Sunday, August 9, 2009

The Axis Of E Book Holocaust

The Axis of E: eInk, ePub, eBook.





























"What have you done? Thousands of years of building and re-building, creating and re-creating, so you could let it crumble to dust! A million years of sensitive men dying for their dreams -- "



"-- for what?!"



"So you could swim, and dance, and play!"

We are nowhere near smart digital books. What we have are lightly tarted-up text files that are flat and linear and contemptible. In other words, "eBooks."

There has never been a real effort to create smart digital books.

Commercial interests -- Peanut Press, MobiPocket, Microsoft -- were the forerunners of what is today the alleged Independent Digital Publishing Forum (IDPF), which promulgates the ePub "standard." In reality, the IDPF is nothing more than Adobe's bitch, cringing at its feet, praying that Adobe will stop ignoring "eBooks" and deliver an ePub rendering engine that isn't the equivalent of digital swine flu.

What we've been told to accept is the inevitable product of any self-interested and lazy committee: the lowest-common denominator. In short: FAIL.

I have taken to looking forward to reading -- as much as it's possible to do so via Google Translate -- blog posts from France.

Unlike America, the French actually think about the book and its place in society and its necessary future.

Here are just two examples I came across yesterday alone at L’édition électronique ouverte.

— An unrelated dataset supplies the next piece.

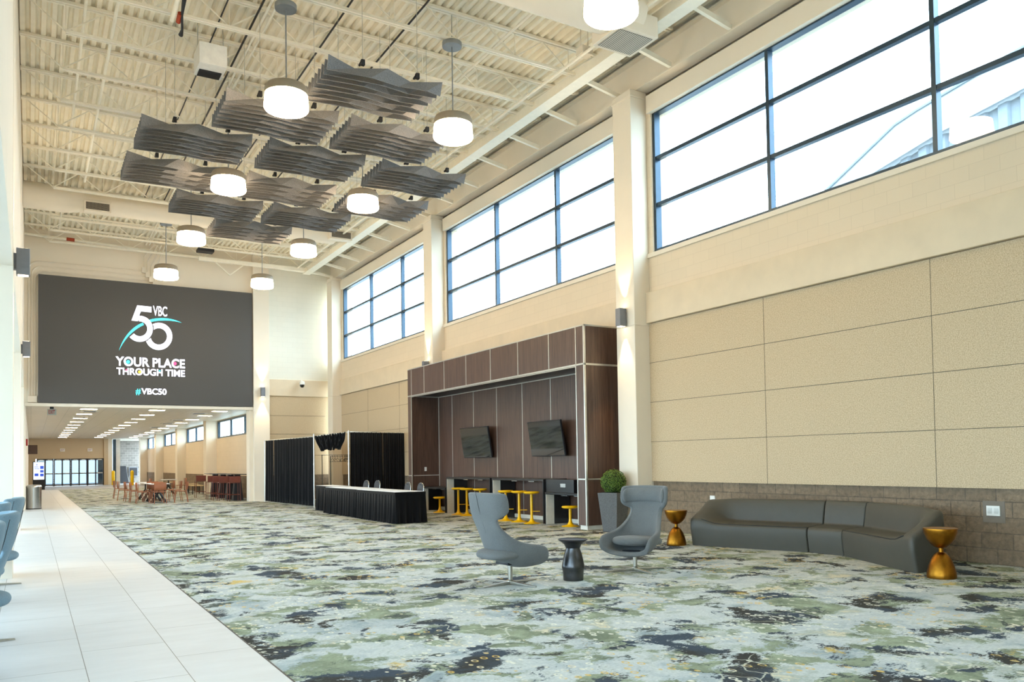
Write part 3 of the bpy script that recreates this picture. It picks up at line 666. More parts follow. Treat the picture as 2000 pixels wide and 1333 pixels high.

In a post titled Open Publication Distribution System (OPDS), a technology that addresses a social issue [Google Translation link], the title itself takes a stance! Then, commenting on the necessity for the OPDS:
The challenge is economic. It is cultural. It is political. It is a social issue which should not be reduced to a technological issue. On the contrary, it is a societal choice. Do we want to entrust the control of the distribution of eBooks to 5 or 10 players in the world (at random: Apple, Amazon, Google) or do we want to allow the birth of multiple emission of books and multiple channels distribution of books?

Emphasis added by me.

Here in America, the importance of digital books -- the future of stored knowledge and learning! -- has been reduced to "a technological issue."

And then, in a post titled CSS, epub and typography of the eBook [Google Translation link], I am again shocked to see the French mention an issue that is waved away by my so-called fellow Americans -- the issue of hyphenation.
The CSS does not currently manage the hyphens, which can result in unsightly white text justified. To remedy this lack, the proposed CSS3 property, hyphenate, which could prove interesting, particularly to control the number of characters before and after each word (before-hyphenate, hyphenate-after), and the maximum number lines with hyphens (hyphenate-lines). Obviously, make hyphens in the presence of a dictionary according to the language of the text: it is something provided by the specification (hyphenate-dictionary). It is possible to refer to an internal dictionary to the machine or the browser with the value auto, which would avoid burdening each file (however, the presence of this dictionary is essential.

Hyphenation of machine text was an issue back in the early 1980s when microcomputers began to be used for word processing. It's nearly thirty years later and this pops up to be an issue with "eBooks?" That should seal the verdict on my earlier assertion: what we've been told to accept is the inevitable product of any self-interested and lazy committee: the lowest-common denominator.

And like everything else before it that has been uninspired, unimaginative, and the lowest of the low, it will fail.

eInk, ePub, and eBooks are products of a corporate contempt towards the good of society.

The Axis of E deserve the failure they will receive.



All that money you're putting into buying ePub eBooks will disintegrate just like that.

2 comments:

Trisha said...

Thanks for the heads-up on French publishing. Looking forward to improving my vocabulary and finding out what's next for e-books at the same time!

Dave Cramer said...

I don't think there's anything in the ePub spec which would prohibit a reading system from hyphenating much more intelligently than ADE. I'd be curious to hear how hard it would be to implement TeX's justification and hyphenation in an HTML environment.